A surprising amount of math is ultimately common sense, and this is an example. The hard part, perhaps, is to understand what the question means, because it isn't quite what you'd expect someone to ask in real life:
We could take that in a couple different ways if we had never seen such a question; you might imagine it means "how many different strategies are there for deciding whom to choose"! But in a probability class, the definition of [discrete] probability is "the number of possible (equally likely)
ways to accomplish the goal (that is, ways the given '
event' can occur), over the total number of
ways something can happen ('
outcomes')". So the question is about identifying distinct possibilities (in this case, for the choice of an instructor), in a way that will all be equally likely.
Now,
@khansaheb has suggested one wrong way to do this: We could just identify the outcomes as "male" or "female"; then there are only two "ways" to choose. But those are not equally likely, so that is not what they are looking for. Yet it is a conceivable meaning, if you aren't familiar with this type of problem.
All we know is that there are 12 male and 13 female instructors, so the possible outcomes (equally likely if we choose randomly) are those
25 distinct people.
It's quite possible, since you haven't told us, that you haven't yet been told the definition of probability, in which case not everything I've said is available to you. I think authors of introductory books can tend to assume too much of an untaught reader, so confusion is not uncommon.

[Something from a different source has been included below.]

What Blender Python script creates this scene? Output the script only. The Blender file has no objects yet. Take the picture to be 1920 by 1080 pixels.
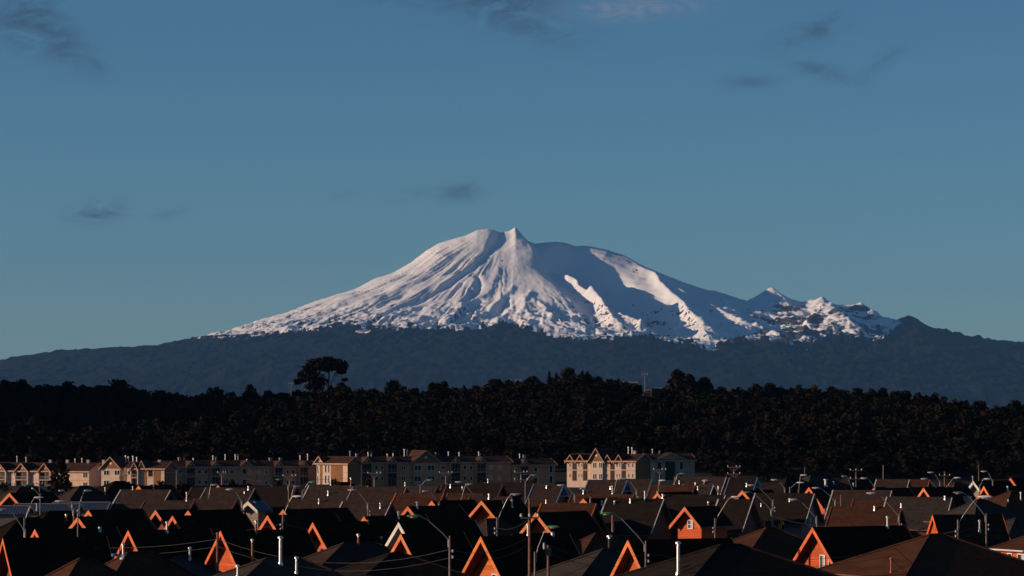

In the last few days I've run across a similar issue in several students I've worked with literally at all levels -- from arithmetic to linear algebra: In the first chapter of a book, a very basic question is asked, and it is so basic (pretty much common sense) that the student doesn't think it can be that simple, so they instead answer a harder question. This one is similar, in that it really is common sense to count the total number of choices you are given, but you can complicate it by wondering what they mean by "ways".